Accenture e World Economic Forum hanno classificato 124 Paesi in base alla loro capacità di fornire energia sicura, accessibile e sostenibile. Sul podio, Norvegia, Nuova Zelanda e Francia
(Rinnovabili.it) – Crescita economica, sostenibilità ambientale e sicurezza energetica: questi i tre parametri che definiscono le performance energetiche dei Paesi secondo l’indice elaborato dal World Economic Forum (WEF).
Il Global Energy Architecture Performance Index Report 2014, ovvero il rapporto che tiene conto delle l’impegno delle varie nazioni su questo fronte è realizzato periodicamente dal WEF in collaborazione con la società d’analisi Accenture. Nato con il preciso intento di stimolare l’impegno mondiale nell’affrontare le sfide e le opportunità energetiche in modo innovativo, l’indice analizza anche le interazioni tra i diversi Paesi e i gradi di dipendenza che influenzano i singoli sforzi, al fine d’avere un quadro più esaustivo possibile. Si scopre così le prime dieci posizioni sono dominate da paesi UE e OCSE (con l’eccezione di Costa Rica e Colombia), nazioni in cui il 41% dell’energia proviene da fonti energetiche a basse emissioni di carbonio. Sul podio, la Norvegia seguita dalla Nuova Zelanda e dalla Francia.

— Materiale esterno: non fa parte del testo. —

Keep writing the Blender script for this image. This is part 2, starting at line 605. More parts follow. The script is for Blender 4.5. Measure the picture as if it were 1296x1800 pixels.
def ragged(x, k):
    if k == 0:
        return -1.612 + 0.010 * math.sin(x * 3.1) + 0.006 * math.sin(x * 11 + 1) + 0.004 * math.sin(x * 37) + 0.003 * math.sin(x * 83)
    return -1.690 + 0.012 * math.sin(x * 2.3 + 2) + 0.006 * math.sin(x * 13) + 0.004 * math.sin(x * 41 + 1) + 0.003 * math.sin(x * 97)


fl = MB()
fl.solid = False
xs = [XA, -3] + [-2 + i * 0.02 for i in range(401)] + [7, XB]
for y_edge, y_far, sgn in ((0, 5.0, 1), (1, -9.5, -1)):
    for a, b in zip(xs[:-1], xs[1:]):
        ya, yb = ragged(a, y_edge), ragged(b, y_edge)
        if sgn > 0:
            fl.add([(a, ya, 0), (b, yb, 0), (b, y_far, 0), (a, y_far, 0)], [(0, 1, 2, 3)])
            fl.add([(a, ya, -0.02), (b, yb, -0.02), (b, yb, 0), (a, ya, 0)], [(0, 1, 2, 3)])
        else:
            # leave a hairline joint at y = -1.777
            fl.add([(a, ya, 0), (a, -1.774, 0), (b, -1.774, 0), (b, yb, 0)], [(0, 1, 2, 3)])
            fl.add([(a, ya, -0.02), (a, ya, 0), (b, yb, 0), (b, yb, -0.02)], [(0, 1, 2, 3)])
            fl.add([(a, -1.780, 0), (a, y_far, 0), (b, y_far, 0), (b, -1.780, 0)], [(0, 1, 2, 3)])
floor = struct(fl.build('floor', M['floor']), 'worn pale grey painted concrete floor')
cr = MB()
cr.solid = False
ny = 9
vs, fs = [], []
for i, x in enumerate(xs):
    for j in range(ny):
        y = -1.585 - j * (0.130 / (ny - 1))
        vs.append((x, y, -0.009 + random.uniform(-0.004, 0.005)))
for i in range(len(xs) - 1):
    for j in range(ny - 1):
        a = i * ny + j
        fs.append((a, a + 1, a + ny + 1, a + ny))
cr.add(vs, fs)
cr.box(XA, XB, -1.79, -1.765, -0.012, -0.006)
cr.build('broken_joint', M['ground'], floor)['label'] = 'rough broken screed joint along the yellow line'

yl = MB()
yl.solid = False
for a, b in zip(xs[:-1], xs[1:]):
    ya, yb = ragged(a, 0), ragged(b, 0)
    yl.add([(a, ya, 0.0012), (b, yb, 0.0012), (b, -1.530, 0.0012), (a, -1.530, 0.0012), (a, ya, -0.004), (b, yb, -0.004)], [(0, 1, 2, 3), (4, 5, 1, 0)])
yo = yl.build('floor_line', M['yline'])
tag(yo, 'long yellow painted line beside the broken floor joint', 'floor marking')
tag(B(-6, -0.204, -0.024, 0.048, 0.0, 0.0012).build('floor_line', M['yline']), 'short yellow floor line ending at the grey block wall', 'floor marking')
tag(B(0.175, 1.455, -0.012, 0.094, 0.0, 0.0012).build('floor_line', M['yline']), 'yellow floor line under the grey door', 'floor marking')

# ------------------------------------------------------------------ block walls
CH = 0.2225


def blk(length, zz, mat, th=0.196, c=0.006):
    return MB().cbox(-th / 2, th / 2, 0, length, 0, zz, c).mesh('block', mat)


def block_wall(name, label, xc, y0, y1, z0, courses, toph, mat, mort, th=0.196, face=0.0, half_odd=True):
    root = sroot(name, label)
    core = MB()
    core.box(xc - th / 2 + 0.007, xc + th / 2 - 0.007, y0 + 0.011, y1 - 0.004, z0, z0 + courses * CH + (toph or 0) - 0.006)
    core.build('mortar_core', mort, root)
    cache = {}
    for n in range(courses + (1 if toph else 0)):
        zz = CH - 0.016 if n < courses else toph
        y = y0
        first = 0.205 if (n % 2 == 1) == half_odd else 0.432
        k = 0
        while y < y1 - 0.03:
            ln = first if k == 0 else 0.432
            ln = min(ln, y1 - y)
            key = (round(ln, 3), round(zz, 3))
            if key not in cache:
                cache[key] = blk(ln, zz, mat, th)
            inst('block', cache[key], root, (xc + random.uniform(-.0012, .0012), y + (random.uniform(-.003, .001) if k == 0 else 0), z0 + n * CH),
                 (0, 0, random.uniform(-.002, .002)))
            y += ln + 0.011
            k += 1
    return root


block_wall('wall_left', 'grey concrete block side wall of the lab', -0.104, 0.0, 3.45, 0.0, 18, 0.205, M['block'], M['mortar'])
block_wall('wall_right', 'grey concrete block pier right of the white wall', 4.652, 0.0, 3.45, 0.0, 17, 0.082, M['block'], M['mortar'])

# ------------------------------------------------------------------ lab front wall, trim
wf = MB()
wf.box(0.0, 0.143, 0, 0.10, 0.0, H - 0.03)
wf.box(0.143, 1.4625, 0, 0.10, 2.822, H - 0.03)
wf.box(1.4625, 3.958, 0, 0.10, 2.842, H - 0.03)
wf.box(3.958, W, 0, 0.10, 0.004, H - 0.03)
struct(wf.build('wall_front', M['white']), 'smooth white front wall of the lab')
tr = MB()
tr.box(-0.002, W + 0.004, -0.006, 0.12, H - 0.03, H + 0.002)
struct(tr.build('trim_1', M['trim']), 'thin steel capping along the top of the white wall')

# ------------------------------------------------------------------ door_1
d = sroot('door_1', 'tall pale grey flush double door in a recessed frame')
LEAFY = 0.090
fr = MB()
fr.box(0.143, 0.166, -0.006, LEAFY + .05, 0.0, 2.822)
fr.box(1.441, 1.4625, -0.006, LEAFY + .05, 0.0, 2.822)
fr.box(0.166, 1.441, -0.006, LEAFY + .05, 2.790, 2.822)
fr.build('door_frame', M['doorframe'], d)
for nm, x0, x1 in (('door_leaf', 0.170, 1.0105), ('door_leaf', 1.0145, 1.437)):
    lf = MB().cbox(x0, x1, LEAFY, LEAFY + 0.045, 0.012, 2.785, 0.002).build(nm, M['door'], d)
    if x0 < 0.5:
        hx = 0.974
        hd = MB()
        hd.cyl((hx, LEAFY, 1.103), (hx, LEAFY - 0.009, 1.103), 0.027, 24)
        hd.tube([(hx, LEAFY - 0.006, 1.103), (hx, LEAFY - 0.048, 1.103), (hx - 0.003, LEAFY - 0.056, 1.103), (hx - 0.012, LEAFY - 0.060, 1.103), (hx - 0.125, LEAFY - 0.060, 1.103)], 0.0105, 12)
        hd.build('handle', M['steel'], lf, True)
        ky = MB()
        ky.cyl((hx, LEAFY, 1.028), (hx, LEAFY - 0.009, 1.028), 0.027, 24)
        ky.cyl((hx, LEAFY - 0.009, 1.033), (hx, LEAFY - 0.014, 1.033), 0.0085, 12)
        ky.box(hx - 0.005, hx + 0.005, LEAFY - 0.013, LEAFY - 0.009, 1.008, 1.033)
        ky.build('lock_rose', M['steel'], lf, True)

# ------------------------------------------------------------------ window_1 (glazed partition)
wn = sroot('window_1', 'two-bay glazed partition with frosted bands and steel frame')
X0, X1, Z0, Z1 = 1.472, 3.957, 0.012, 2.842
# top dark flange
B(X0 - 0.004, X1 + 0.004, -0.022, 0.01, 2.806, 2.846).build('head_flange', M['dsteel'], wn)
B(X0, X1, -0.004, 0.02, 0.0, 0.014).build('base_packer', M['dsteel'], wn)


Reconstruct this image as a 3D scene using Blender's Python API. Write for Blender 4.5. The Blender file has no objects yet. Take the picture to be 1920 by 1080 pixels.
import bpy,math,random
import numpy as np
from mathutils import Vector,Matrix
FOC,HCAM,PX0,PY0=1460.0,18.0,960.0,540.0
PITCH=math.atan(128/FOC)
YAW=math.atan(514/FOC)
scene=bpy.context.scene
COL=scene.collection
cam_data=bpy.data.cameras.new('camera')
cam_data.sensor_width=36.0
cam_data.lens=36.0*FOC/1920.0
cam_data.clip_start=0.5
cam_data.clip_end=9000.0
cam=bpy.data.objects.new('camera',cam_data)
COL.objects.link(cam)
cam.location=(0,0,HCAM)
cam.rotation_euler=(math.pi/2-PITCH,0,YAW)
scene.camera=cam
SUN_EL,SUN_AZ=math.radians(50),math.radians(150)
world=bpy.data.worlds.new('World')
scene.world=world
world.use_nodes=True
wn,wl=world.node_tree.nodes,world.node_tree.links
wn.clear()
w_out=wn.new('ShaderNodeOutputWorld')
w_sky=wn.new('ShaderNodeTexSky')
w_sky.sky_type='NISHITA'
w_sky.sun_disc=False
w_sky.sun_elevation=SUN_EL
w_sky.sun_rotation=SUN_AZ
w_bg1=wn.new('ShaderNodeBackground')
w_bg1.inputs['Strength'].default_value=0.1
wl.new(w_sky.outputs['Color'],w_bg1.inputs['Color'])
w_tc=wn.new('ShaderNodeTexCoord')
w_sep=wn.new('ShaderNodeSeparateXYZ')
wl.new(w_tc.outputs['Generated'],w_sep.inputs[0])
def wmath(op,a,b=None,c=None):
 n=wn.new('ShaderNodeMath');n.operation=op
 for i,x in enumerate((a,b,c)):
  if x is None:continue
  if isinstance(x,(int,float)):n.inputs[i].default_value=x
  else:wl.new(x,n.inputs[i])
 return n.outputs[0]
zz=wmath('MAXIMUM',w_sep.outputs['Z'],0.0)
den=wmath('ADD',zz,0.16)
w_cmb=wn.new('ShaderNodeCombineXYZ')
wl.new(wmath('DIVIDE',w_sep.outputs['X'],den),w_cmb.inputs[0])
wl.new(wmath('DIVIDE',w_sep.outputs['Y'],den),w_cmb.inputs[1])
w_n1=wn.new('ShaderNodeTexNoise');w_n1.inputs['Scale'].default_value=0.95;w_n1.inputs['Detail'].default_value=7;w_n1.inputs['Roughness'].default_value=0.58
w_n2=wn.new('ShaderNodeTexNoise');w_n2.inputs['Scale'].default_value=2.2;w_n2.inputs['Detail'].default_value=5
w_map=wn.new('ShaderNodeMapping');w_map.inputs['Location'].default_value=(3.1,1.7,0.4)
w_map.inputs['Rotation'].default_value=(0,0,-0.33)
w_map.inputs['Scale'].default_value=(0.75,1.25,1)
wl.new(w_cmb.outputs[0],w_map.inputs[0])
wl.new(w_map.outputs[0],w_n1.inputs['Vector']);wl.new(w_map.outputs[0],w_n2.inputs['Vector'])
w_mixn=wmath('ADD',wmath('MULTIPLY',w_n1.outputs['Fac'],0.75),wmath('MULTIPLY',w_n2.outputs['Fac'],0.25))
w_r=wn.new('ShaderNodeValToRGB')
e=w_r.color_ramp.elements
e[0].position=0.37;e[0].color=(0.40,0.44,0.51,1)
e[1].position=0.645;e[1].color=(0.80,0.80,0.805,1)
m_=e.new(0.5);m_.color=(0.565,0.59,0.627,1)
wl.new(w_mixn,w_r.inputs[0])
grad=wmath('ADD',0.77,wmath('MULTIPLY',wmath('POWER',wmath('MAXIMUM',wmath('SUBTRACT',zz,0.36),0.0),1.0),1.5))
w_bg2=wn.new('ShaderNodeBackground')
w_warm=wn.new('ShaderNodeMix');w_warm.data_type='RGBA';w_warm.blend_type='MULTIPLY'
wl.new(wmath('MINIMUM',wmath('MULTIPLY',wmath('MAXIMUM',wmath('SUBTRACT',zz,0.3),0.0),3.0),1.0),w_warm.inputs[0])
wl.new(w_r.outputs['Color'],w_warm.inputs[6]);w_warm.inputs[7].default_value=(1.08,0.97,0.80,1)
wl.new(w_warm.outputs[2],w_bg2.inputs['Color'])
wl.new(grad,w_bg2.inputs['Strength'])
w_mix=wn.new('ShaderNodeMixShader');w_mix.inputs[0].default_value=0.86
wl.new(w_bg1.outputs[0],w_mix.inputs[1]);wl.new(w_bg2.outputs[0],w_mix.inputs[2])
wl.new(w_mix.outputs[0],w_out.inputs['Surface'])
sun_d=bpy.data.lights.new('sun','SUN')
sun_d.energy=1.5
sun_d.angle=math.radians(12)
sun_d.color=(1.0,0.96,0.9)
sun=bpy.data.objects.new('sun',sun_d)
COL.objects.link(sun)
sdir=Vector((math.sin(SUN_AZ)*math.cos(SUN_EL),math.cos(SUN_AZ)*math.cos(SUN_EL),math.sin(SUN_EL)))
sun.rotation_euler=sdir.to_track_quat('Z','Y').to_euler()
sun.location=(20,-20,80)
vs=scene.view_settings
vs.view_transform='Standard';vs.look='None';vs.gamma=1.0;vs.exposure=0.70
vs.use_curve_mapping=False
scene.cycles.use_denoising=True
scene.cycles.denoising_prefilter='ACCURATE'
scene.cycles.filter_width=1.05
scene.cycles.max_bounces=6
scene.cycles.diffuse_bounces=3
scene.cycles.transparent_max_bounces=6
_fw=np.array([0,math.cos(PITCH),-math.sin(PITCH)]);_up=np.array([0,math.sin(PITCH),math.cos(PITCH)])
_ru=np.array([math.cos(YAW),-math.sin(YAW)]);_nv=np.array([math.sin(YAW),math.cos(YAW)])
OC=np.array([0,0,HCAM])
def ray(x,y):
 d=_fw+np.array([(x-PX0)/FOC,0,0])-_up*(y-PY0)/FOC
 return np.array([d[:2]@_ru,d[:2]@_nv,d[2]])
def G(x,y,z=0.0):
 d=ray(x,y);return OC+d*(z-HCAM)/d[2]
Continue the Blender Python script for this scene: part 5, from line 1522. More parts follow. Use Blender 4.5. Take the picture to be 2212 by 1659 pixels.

“La ricchezza di risorse o lo sviluppo economico da soli non garantiscono importanti risultati nell’Indice”, spiega Roberto Bocca – Senior Director, Responsabile delle Industrie Energetiche del World Economic Forum. “Per un sistema energetico efficace, i paesi devono focalizzarsi su tutti e tre gli aspetti del triangolo energetico: sostenibilità ambientale, sicurezza delle risorse e accessibilità”.
Tra i dati più interessanti: il Brasile, classificatosi al 22° posto, è il paese con le migliori prestazioni di questa categoria, con l’estrazione del 50% di PIL in più per unità di utilizzo energetico rispetto alla media degli altri paesi BRICS, mentre la Cina (82° posto), il maggiore consumatore al mondo di energia, è riuscita ad aumentare l’accesso all’energia della sua popolazione, ma continua a lottare con importazioni energetiche e livelli di inquinamento in aumento.
Anche il Costa Rica merita una nota di riguardo essendo uno dei soli due paesi a reddito medio superiore a classificarsi fra i primi 10. Il merito? Una strategia governativa, che promuove la trasformazione del sistema energetico e mira alle zero emissioni di anidride carbonica e ad una produzione energetica al 99% rinnovabile.
Infine il report rileva che molti paesi in via di sviluppo lottano ancora per soddisfare le esigenze energetiche di base dei propri cittadini, fornendo energia a meno del 50% della popolazione totale. Il documento evidenzia inoltre le eccessive dipendenze di molti sistemi energetici, con il 32% dei paesi che dipende dalle importazioni per soddisfare più della metà del proprio fabbisogno energetico. Tuttavia, il commercio energetico può influenzare positivamente sia i paesi importatori che quelli esportatori, ma può anche porre rischi economici e di sicurezza dell’energia, in particolare quando abbinato alla dipendenza da pochi partner commerciali.
Italia
L’Italia si colloca alla 49a posizione su 124 nella classifica generale, e al 26° posto nell’UE28, davanti solo a Cipro e Malta. Un risultato poco incoraggiante a cui si aggiunge quello dell’indice di Economic Growth and development, dove il Belpaese si classifica al 60° posto.
Nonostante l’economia italiana risulti avere oltre 12 US$ PIL/unit of energy (simile a Regno Unito e Spagna), impone tra le più alte tasse su benzina e gasolio a livello globale e i suoi prezzi dell’energia risultano tra i più alti tra i paesi UE. Come negli altri paesi Europei, anche in Italia ci sono stati importanti investimenti nello sviluppo delle energie rinnovabili, attraverso incentivi come la “Tariffa Onnicomprensiva” o il “Conto Energia”. Sebbene questi investimenti su grande scala abbiano accresciuto la disponibilità di energie rinnovabili in Italia, hanno anche portato ad alcuni problemi sulla sostenibilità economica a lungo termine, con inevitabili ricadute sui consumatori, specialmente in un periodo di recessione come quello attuale.